§ **STATED TASK**:
Reproduce the first line and every line after it, exactly, through the one containing "(0.115, 0.09, 0.07))". Leave out the rest.

§ **DATASET EXTRACT**:
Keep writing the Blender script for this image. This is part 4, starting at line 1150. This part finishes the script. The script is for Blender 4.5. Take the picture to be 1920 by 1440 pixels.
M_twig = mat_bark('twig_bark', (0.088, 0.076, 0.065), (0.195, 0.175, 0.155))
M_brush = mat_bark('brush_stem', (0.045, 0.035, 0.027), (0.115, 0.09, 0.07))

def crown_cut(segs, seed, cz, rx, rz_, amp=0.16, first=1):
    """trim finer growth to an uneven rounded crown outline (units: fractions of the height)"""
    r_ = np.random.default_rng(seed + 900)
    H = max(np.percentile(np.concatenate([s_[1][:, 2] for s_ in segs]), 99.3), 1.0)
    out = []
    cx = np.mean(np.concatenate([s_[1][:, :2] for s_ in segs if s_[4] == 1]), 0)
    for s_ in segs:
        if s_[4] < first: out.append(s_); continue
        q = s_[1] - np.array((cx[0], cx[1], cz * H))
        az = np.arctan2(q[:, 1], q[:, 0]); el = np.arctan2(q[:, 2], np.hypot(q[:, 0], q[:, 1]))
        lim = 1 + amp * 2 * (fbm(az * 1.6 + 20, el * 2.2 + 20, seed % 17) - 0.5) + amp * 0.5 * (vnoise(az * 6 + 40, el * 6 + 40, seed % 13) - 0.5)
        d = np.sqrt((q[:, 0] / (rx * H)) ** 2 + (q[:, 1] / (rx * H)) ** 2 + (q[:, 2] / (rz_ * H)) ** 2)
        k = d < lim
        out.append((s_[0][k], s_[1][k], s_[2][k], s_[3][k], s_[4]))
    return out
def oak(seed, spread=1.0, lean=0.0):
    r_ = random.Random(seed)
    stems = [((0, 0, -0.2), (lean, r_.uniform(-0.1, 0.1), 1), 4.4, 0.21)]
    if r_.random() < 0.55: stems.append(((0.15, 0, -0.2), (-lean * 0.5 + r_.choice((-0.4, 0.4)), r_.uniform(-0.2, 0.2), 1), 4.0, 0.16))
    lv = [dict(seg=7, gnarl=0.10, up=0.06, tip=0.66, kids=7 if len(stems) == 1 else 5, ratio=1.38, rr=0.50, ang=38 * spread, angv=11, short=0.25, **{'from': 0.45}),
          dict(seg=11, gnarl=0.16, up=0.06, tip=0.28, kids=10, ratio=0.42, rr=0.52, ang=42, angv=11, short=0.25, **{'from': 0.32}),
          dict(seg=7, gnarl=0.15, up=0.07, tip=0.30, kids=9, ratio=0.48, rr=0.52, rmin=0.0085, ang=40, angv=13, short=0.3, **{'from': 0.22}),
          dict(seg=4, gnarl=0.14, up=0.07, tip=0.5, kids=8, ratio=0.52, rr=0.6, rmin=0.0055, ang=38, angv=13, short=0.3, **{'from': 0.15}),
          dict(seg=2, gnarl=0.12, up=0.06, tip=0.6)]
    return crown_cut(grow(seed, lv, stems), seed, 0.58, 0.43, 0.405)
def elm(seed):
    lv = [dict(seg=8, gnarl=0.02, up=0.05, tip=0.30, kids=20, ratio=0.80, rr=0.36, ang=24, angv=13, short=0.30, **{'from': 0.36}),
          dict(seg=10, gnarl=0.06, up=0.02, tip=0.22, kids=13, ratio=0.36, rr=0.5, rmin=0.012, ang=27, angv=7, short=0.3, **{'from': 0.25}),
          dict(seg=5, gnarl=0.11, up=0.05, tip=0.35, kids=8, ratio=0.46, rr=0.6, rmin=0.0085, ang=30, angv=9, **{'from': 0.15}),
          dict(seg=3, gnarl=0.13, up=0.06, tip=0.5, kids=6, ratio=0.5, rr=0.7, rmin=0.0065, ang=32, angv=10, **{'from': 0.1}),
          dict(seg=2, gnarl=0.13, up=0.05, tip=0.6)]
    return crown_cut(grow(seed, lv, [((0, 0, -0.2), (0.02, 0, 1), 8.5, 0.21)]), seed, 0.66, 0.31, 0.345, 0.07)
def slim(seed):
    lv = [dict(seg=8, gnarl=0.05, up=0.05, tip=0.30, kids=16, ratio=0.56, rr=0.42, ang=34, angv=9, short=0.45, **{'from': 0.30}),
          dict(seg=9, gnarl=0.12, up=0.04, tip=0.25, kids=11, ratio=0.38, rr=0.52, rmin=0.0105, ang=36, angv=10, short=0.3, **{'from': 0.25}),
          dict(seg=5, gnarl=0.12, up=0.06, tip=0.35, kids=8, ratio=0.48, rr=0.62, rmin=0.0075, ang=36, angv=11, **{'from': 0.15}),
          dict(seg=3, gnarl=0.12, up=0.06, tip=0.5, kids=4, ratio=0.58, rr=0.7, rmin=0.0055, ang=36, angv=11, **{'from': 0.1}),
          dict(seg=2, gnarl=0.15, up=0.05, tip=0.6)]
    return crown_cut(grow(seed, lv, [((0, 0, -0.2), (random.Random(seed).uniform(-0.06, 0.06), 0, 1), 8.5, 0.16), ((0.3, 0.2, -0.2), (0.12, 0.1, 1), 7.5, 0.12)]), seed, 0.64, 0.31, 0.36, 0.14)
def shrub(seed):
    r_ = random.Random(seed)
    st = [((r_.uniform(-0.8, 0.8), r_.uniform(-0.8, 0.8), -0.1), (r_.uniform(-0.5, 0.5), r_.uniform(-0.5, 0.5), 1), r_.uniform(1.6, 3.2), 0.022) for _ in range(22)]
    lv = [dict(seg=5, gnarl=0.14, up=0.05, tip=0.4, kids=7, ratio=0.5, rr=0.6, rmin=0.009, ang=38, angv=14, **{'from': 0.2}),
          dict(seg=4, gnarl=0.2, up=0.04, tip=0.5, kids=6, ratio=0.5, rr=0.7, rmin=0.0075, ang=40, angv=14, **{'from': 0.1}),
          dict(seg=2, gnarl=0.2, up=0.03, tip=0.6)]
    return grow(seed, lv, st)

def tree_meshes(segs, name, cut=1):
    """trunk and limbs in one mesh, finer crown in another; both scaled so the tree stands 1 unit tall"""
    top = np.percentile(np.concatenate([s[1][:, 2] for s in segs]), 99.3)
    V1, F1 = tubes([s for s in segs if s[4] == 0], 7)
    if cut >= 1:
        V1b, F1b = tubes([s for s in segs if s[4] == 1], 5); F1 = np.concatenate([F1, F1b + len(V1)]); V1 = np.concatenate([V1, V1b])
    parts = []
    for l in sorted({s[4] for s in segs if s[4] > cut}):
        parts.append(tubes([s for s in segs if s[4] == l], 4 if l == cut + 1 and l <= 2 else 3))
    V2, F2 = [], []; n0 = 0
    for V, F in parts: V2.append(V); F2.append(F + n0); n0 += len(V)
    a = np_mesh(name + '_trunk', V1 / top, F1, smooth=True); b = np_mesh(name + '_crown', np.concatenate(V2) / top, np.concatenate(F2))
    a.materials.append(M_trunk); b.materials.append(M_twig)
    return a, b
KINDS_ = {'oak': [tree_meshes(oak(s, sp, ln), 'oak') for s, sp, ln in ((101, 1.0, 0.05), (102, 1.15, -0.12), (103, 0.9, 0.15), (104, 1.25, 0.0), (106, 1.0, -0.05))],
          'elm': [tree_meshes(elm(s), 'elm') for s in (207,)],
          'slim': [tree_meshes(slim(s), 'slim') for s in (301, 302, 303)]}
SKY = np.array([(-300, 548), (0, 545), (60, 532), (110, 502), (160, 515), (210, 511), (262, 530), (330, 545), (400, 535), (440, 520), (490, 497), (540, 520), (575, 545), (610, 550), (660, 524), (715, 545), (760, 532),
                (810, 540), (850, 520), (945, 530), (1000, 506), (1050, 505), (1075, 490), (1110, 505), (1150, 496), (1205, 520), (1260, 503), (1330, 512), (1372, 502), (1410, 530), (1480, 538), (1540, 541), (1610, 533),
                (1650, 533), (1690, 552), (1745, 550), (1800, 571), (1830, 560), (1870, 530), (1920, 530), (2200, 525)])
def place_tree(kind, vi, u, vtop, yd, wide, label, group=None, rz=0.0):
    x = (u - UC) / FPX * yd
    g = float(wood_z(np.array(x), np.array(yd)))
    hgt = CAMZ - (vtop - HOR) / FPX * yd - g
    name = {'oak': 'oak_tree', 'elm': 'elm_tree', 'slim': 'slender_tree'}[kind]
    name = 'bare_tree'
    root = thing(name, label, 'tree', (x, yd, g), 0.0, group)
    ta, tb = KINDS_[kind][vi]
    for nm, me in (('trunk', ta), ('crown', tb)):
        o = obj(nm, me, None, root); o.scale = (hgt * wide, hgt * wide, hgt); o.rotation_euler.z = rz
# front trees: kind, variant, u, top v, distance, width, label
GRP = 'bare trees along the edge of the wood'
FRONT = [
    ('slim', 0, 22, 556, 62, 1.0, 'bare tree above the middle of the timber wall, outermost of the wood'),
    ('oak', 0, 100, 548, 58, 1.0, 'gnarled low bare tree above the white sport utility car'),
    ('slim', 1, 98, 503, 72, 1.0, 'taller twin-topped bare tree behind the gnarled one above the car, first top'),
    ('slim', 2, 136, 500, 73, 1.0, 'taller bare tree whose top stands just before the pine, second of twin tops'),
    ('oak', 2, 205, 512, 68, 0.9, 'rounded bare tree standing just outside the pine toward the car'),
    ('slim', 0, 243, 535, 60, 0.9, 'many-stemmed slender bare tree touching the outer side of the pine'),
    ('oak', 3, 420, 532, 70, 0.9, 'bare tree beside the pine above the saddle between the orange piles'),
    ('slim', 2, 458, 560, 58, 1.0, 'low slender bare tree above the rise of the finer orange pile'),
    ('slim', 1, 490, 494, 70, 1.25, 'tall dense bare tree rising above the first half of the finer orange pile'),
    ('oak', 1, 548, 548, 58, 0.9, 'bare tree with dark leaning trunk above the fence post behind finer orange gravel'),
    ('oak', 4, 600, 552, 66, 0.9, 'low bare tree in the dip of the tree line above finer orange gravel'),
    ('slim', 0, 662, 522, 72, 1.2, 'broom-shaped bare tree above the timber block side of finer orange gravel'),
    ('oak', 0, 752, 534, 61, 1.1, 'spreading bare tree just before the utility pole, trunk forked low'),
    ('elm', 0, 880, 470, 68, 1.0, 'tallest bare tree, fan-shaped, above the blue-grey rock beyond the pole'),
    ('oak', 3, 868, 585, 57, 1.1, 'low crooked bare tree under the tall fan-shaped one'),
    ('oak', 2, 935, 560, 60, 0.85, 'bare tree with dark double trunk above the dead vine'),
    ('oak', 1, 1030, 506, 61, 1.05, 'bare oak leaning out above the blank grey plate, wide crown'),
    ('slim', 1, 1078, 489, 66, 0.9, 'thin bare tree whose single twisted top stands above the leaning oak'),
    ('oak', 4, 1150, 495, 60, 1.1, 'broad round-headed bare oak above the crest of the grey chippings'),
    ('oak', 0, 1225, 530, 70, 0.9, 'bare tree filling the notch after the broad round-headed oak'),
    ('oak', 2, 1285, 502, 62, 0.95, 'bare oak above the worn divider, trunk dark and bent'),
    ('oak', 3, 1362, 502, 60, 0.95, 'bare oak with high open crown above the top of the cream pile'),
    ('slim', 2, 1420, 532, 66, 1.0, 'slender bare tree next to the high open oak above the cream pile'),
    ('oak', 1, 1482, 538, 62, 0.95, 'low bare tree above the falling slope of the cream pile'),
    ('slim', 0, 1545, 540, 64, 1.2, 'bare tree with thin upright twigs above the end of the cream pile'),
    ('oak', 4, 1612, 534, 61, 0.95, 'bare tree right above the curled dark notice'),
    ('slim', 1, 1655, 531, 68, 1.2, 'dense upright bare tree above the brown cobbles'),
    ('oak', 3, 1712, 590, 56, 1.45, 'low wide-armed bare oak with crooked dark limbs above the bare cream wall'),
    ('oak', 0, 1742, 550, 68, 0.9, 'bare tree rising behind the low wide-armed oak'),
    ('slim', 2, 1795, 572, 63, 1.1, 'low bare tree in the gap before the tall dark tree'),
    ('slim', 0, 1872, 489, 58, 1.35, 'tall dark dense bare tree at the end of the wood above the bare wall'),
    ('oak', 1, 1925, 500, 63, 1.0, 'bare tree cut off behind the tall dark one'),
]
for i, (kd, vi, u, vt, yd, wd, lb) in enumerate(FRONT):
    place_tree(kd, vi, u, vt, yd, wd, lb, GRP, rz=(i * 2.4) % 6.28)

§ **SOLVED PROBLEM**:
Keep writing the Blender script for this image. This is part 4, starting at line 1150. This part finishes the script. The script is for Blender 4.5. Take the picture to be 1920 by 1440 pixels.
M_twig = mat_bark('twig_bark', (0.088, 0.076, 0.065), (0.195, 0.175, 0.155))
M_brush = mat_bark('brush_stem', (0.045, 0.035, 0.027), (0.115, 0.09, 0.07))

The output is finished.